- [Goal]
Locate the string "pixels" throughout the material and copy every line in which it occurs.

- [Source records]
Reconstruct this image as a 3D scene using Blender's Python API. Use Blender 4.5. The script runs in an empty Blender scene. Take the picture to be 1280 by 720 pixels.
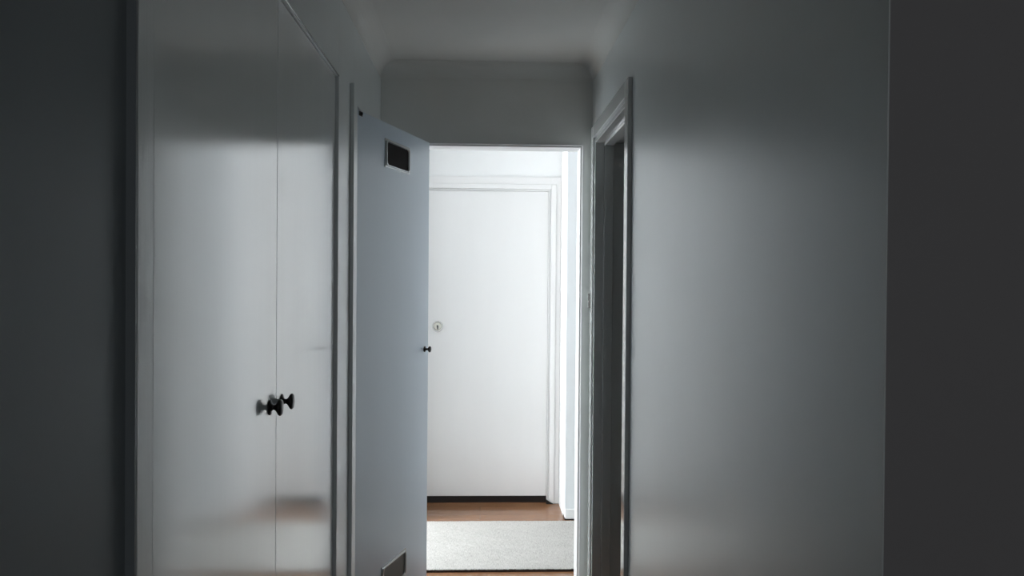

...

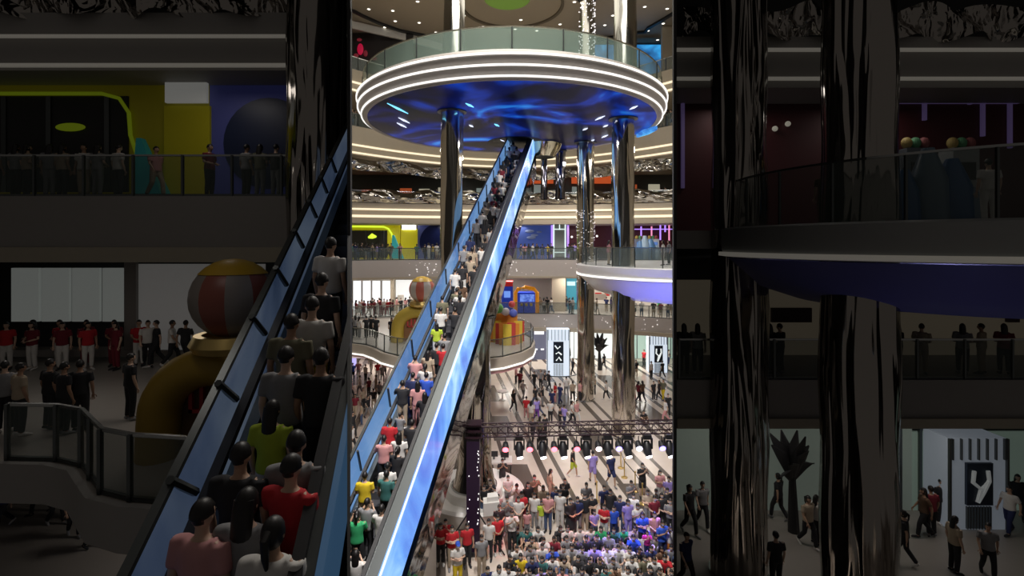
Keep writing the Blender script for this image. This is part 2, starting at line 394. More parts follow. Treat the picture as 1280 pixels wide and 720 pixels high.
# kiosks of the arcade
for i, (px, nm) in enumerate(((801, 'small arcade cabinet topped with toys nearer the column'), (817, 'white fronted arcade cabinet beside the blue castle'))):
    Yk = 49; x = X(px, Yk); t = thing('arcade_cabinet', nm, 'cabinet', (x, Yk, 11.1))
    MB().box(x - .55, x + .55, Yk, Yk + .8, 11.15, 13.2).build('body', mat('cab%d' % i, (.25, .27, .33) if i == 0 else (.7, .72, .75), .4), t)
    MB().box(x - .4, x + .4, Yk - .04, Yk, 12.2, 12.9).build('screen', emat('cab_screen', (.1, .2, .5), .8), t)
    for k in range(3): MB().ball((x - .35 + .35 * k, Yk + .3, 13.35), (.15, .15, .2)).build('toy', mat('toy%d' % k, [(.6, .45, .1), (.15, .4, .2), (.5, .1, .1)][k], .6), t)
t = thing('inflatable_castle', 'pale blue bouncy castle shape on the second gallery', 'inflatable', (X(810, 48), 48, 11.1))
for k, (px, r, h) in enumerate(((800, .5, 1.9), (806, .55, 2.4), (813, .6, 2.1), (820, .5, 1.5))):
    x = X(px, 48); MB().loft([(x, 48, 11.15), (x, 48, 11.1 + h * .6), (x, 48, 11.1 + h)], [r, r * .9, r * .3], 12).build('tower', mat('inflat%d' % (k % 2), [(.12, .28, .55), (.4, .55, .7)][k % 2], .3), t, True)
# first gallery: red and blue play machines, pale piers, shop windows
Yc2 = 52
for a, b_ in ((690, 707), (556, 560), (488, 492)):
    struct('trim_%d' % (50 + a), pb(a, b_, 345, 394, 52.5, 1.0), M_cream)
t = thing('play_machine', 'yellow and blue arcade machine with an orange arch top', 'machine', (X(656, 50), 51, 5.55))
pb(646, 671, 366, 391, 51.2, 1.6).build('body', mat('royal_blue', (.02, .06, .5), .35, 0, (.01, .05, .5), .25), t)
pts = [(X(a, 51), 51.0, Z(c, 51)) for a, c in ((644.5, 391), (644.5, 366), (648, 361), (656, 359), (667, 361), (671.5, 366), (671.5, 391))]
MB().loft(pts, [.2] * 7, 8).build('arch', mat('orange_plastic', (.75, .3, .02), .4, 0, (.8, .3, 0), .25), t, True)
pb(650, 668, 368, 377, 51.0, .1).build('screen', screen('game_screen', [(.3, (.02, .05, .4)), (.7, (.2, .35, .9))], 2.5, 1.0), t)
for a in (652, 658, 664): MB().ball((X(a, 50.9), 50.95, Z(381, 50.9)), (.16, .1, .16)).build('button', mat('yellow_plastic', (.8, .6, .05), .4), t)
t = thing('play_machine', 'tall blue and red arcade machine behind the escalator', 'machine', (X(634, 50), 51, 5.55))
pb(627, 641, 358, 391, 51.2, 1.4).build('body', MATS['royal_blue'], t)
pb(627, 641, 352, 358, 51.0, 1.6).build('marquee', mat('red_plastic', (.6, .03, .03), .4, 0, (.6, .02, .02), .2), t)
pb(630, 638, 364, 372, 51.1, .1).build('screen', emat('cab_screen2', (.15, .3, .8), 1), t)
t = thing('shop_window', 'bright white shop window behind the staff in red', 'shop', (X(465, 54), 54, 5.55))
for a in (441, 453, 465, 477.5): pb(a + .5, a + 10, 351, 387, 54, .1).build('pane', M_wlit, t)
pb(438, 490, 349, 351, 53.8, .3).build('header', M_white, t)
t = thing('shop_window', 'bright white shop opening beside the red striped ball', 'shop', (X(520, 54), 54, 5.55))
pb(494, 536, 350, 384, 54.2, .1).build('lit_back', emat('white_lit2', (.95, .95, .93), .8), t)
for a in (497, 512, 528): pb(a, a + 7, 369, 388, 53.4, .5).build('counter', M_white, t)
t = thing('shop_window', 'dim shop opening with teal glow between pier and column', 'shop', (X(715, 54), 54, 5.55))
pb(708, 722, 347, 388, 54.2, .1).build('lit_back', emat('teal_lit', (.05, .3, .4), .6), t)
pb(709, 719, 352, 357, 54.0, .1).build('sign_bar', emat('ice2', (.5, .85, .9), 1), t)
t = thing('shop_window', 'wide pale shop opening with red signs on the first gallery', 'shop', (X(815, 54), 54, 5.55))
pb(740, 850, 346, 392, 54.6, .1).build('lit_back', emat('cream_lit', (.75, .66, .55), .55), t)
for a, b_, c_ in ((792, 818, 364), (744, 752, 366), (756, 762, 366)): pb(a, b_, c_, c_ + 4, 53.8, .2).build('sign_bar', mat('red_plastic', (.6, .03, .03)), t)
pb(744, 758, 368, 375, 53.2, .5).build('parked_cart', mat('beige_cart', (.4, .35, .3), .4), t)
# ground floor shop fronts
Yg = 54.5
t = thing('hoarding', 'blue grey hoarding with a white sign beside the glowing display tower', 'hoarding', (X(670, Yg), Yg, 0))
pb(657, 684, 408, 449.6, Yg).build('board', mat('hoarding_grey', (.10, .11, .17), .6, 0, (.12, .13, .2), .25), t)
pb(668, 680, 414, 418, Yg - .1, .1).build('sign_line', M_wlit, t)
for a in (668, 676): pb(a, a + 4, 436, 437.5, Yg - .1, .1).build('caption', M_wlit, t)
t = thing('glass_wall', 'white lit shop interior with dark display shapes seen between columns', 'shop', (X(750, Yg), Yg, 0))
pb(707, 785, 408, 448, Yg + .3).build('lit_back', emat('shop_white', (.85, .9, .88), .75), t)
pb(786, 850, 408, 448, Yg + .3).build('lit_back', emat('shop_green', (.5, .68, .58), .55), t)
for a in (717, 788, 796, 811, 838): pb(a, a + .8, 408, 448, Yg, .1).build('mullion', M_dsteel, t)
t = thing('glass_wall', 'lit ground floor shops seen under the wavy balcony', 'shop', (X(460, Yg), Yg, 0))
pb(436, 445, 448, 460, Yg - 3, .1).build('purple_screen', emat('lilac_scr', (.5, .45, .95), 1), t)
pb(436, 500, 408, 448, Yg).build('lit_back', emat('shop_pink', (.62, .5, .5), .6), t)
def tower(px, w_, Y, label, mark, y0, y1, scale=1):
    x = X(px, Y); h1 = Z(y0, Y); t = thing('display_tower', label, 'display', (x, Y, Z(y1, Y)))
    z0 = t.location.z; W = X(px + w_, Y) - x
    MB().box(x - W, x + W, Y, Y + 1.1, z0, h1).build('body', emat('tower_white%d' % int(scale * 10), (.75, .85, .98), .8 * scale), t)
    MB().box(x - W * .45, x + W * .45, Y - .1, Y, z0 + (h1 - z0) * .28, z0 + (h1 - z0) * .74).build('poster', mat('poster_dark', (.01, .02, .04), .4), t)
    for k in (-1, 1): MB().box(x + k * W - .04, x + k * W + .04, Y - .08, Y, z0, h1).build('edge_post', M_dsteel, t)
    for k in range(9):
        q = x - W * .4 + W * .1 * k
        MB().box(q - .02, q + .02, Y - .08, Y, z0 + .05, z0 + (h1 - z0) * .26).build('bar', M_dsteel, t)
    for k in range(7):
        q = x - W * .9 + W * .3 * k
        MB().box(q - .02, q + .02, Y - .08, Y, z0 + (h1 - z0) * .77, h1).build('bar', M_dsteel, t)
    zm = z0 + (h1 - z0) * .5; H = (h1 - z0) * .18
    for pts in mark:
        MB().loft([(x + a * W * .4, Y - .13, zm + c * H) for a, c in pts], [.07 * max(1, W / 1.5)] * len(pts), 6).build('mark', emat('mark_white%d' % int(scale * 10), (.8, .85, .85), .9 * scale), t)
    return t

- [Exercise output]
Reconstruct this image as a 3D scene using Blender's Python API. Use Blender 4.5. The script runs in an empty Blender scene. Take the picture to be 1280 by 720 pixels.
Keep writing the Blender script for this image. This is part 2, starting at line 394. More parts follow. Treat the picture as 1280 pixels wide and 720 pixels high.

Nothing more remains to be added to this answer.